Cuidado com o verbo HAVER
Análise de questão: TCE/MG – Técnico de Controle Externo I (Questão de número 05)
Se existe um verbo na Língua Portuguesa causador de problemas para muitos candidatos é o HAVER. O interessante é que, quando se fala no verbo HAVER, de imediato vem à cabeça a sua impessoalidade (o verbo HAVER fica, por convenção, na 3ª pessoa do singular) ao ser empregado no sentido de EXISTIR, ACONTECER, OCORRER, REALIZAR-SE ou no sentido de TEMPO TRANSCORRIDO.
Em minhas aulas, no entanto, tenho alertado os alunos sobre as outras regências desse verbo.
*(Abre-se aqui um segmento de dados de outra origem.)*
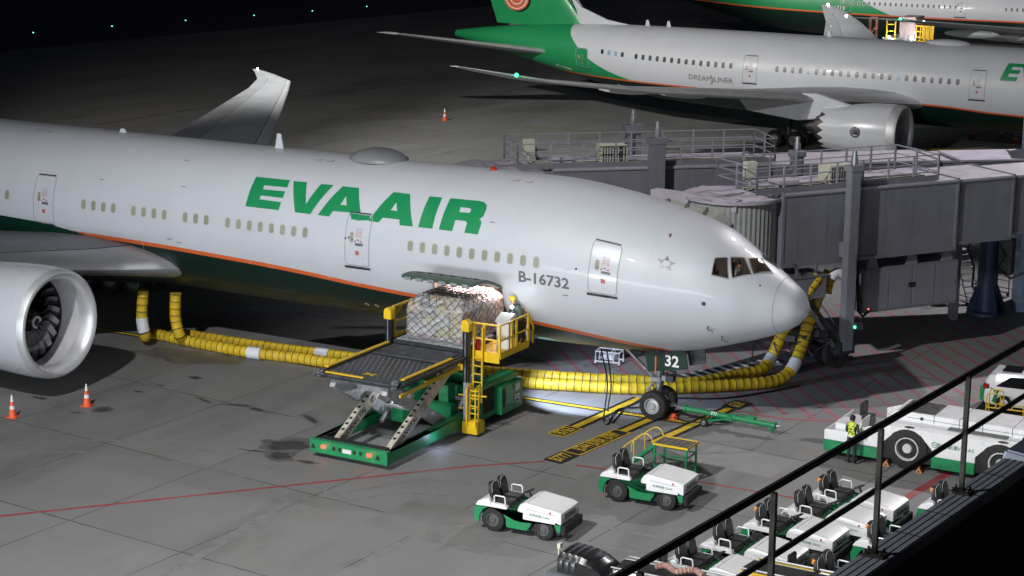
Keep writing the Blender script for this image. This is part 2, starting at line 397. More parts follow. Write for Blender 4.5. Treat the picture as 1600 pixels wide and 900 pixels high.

Brinco com eles quando digo que saber empregar o verbo HAVER no sentido dos verbos EXISTIR, ACONTECER, OCORRER, REALIZAR-SE ou no sentido de TEMPO TRANSCORRIDO não é mais novidade, não tem mais graça; pelo contrário, é uma obrigação – básica, diga-se de passagem – de todo e qualquer estudante e operador do idioma nacional.
Lamentavelmente, “correm alguns boatos” por aí: primeiro o de que o verbo HAVER só é empregado no sentido de EXISTIR. O segundo, de que, todas as vezes que o verbo HAVER aparecer flexionado, ele estará errado.
“Vixe!!! Pelo amor de Deus!! Arre égua!!
A Fundação Carlos Chagas provou, no Concurso para o Tribunal de Contas do Estado de Minas Gerais, na quinta questão da prova para o cargo de Técnico de Controle Externo, que o verbo HAVER não só é empregado como impessoal (no sentido de EXISTIR e no sentido de TEMPO TRANSCORRIDO).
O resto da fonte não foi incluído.